Gayrimenkul piyasasını ele alan araştırmalarda daha çok ekonomik paradigma içinde kar maksimizasyonu amaçlayan rasyonel karar alma tekniklerinin uygulanmasını vurgulayan pozitivist yöntemler kullanılmaktadır. Piyasanın etkinliği, yer seçim kararları, arz-talep arasındaki denge başlıca araştırma konularıdır. Bu araştırmalar geliştirme sürecini ve piyasanın dinamikleri anlamak için sınırlı bir bakış sağlamaktadır. Politik ekonomik literatür bu sınırlı yaklaşımı eleştirmekte ve kentin sermaye birikim süreçleri çerçevesinde kavramsallaştırmaktadır. Kapitalizmin bugün ulaştığı aşamada kentsel mekânın sadece üretim, dolaşım ve tüketim ilişkilerinin örgütlendiği bir yer olmaktan öte kendisinin bizzat metalaşmış ve sermaye birikim sürecinde önemli bir konuma gelmiştir. Gayrimenkul piyasasının inşaat sektöründen ayrışmasının en önemli nedenlerinden biri bu değişim sürecidir.

Son dönemlerde alternatif yöntem ve teorik yaklaşımlar da gelişmekte olup, gayrimenkul geliştirme süreci kuramsal bağlamda da ele alınmaktadır. Bu analizlerde, somut kurumsal yapıların yaşam ortamı ve bu yaşam ortamını tanımlayan ilişkiler bütününe ilişkin ampirik veriler belirleyici olmaktadır. Sermaye yerine daha somut olan kurumlar üzerine yoğunlaşmaktadır. Neo-klasik iktisadın içine girdiği krize karşı önemli bir konum kazanmasına ve bütüncül bir bakış sağlamasına karşın, daha öze ilişkin mekanizmalar hakkında bilgi edinmeyi olumsuz yönde etkilemektedir (Ercan [9]). Araştırmanın teorik çerçevesini öze ve yapıya içkin açıklamaları dolayısıyla politik-ekonomik yaklaşım üzerine kurulmuştur. Sürecin dinamikleri tarihsel ve eleştirel bakış açısıyla değerlendirmeye çalışılmıştır. Ampirik çalışma için ise metodolojik bir yaklaşım sunan kurumsalcı yaklaşımdan faydalanılmıştır.

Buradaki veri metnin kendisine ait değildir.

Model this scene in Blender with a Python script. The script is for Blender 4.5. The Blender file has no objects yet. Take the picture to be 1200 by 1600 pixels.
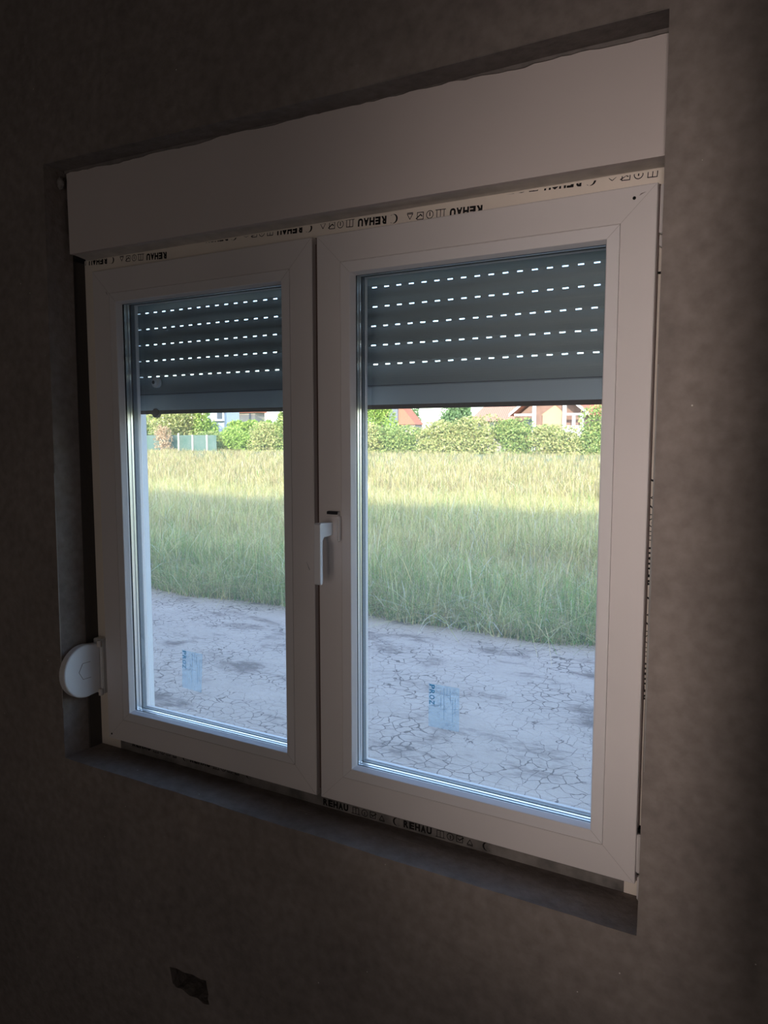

Böylece gayrimenkul piyasasına dair kurumsalcı yaklaşım ile yapılacak gözlem ve araştırma sonuçları politik ekonomik teorik yaklaşım içinde değerlendirilmiştir.

(21)

6

Gayrimenkul piyasası ve geliştirme süreci çok aktörlü dinamik bir yapıya sahiptir. Bu yapısı onun birçok alt piyasadan oluşmasından kaynaklanmaktadır. Bu piyasalar ürüne göre ayrıldığı gibi (konut ve ticari gayrimenkuller piyasası) aktörlerine (kullanıcı, geliştirici, yatırımcı piyasası) göre de ayrılmaktadır. Araştırma gayrimenkul geliştirme firmalarının karar ve aktivitelerinin şekillendirdiği kentsel makroformu okumayı amaçlandığından gayrimenkul geliştirme piyasası incelemektedir.

1.2 Tezin Amacı

Kentsel mekan özellikle 1980 sonrasında büyük ölçekli ticari gayrimenkul projeleri (Oteller, ofis kuleleri, alışveriş merkezleri ve karma fonksiyonlu projeler) ve özelleştirilen konut alanları ile değişime uğramaktadır. İstanbul kentsel mekânına geliştirme ve yatırım faaliyetleri aracılığı ile yönelen gayrimenkul sermayesi 2001 krizi sonrasında küresel ve yerel dinamiklerin de etkisiyle artmıştır. Gayrimenkul piyasası özellikle 2000’li yılların ortalarından itibaren hızlı bir yeniden yapılanma süreci içine girmiştir. Bu süreç içinde yeni aktörler ve güçler koalisyonları oluşmuş, kentsel mekana müdahale biçimleri önceki dönemle kıyaslandığında çeşitlenerek daha etkin hale gelmiştir. Kentsel mekânın bu dönüşümü, makro ölçekte ekonomik ve politik yeniden yapılanmaya, finans sermayesinin değişen yapısına, kamu müdahalelerine, gayrimenkul sektörünün gelişmişlik düzeyine bağlı olarak gerçekleşmektedir.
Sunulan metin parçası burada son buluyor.